Exercise directions =
Repeat every line below exactly as it reads.

==== Data section ====

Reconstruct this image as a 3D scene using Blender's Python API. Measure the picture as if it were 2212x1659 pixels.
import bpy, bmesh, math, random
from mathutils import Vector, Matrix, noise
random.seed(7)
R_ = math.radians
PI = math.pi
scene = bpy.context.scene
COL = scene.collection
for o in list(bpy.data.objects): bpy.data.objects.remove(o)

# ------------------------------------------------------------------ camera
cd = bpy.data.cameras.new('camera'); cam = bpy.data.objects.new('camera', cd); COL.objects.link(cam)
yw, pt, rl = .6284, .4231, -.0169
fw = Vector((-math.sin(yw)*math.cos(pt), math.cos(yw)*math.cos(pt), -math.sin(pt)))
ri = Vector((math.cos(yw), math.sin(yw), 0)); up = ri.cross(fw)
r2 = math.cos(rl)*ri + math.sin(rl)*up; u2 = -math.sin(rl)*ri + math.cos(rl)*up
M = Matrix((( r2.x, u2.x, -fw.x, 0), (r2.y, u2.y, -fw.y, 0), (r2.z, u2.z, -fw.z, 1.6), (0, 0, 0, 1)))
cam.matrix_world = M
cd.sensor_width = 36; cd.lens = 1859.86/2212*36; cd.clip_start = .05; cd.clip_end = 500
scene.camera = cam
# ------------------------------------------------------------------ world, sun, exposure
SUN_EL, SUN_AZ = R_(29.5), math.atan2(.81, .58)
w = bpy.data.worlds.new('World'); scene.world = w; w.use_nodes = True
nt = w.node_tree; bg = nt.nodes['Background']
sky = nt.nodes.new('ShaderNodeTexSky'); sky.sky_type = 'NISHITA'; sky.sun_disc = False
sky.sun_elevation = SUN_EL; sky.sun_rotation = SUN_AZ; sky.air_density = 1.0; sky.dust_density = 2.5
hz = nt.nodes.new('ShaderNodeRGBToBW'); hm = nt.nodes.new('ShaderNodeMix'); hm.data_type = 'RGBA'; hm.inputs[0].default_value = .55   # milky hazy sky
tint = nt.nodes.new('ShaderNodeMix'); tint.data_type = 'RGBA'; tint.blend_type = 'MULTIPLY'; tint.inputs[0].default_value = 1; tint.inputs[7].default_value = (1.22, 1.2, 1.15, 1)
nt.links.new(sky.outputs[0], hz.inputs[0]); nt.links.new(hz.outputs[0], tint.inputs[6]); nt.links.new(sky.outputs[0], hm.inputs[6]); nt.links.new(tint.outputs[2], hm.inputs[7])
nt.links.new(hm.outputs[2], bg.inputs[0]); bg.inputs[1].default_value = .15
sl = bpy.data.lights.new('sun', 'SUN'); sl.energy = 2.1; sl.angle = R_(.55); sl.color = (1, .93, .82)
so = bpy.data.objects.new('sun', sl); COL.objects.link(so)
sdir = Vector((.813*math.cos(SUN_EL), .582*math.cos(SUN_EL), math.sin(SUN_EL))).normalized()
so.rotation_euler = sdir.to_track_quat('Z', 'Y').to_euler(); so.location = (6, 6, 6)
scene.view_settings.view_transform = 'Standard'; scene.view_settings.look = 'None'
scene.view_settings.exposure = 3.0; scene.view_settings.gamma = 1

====

Problem solution =
Reconstruct this image as a 3D scene using Blender's Python API. Measure the picture as if it were 2212x1659 pixels.
import bpy, bmesh, math, random
from mathutils import Vector, Matrix, noise
random.seed(7)
R_ = math.radians
PI = math.pi
scene = bpy.context.scene
COL = scene.collection
for o in list(bpy.data.objects): bpy.data.objects.remove(o)

# ------------------------------------------------------------------ camera
cd = bpy.data.cameras.new('camera'); cam = bpy.data.objects.new('camera', cd); COL.objects.link(cam)
yw, pt, rl = .6284, .4231, -.0169
fw = Vector((-math.sin(yw)*math.cos(pt), math.cos(yw)*math.cos(pt), -math.sin(pt)))
ri = Vector((math.cos(yw), math.sin(yw), 0)); up = ri.cross(fw)
r2 = math.cos(rl)*ri + math.sin(rl)*up; u2 = -math.sin(rl)*ri + math.cos(rl)*up
M = Matrix((( r2.x, u2.x, -fw.x, 0), (r2.y, u2.y, -fw.y, 0), (r2.z, u2.z, -fw.z, 1.6), (0, 0, 0, 1)))
cam.matrix_world = M
cd.sensor_width = 36; cd.lens = 1859.86/2212*36; cd.clip_start = .05; cd.clip_end = 500
scene.camera = cam
# ------------------------------------------------------------------ world, sun, exposure
SUN_EL, SUN_AZ = R_(29.5), math.atan2(.81, .58)
w = bpy.data.worlds.new('World'); scene.world = w; w.use_nodes = True
nt = w.node_tree; bg = nt.nodes['Background']
sky = nt.nodes.new('ShaderNodeTexSky'); sky.sky_type = 'NISHITA'; sky.sun_disc = False
sky.sun_elevation = SUN_EL; sky.sun_rotation = SUN_AZ; sky.air_density = 1.0; sky.dust_density = 2.5
hz = nt.nodes.new('ShaderNodeRGBToBW'); hm = nt.nodes.new('ShaderNodeMix'); hm.data_type = 'RGBA'; hm.inputs[0].default_value = .55   # milky hazy sky
tint = nt.nodes.new('ShaderNodeMix'); tint.data_type = 'RGBA'; tint.blend_type = 'MULTIPLY'; tint.inputs[0].default_value = 1; tint.inputs[7].default_value = (1.22, 1.2, 1.15, 1)
nt.links.new(sky.outputs[0], hz.inputs[0]); nt.links.new(hz.outputs[0], tint.inputs[6]); nt.links.new(sky.outputs[0], hm.inputs[6]); nt.links.new(tint.outputs[2], hm.inputs[7])
nt.links.new(hm.outputs[2], bg.inputs[0]); bg.inputs[1].default_value = .15
sl = bpy.data.lights.new('sun', 'SUN'); sl.energy = 2.1; sl.angle = R_(.55); sl.color = (1, .93, .82)
so = bpy.data.objects.new('sun', sl); COL.objects.link(so)
sdir = Vector((.813*math.cos(SUN_EL), .582*math.cos(SUN_EL), math.sin(SUN_EL))).normalized()
so.rotation_euler = sdir.to_track_quat('Z', 'Y').to_euler(); so.location = (6, 6, 6)
scene.view_settings.view_transform = 'Standard'; scene.view_settings.look = 'None'
scene.view_settings.exposure = 3.0; scene.view_settings.gamma = 1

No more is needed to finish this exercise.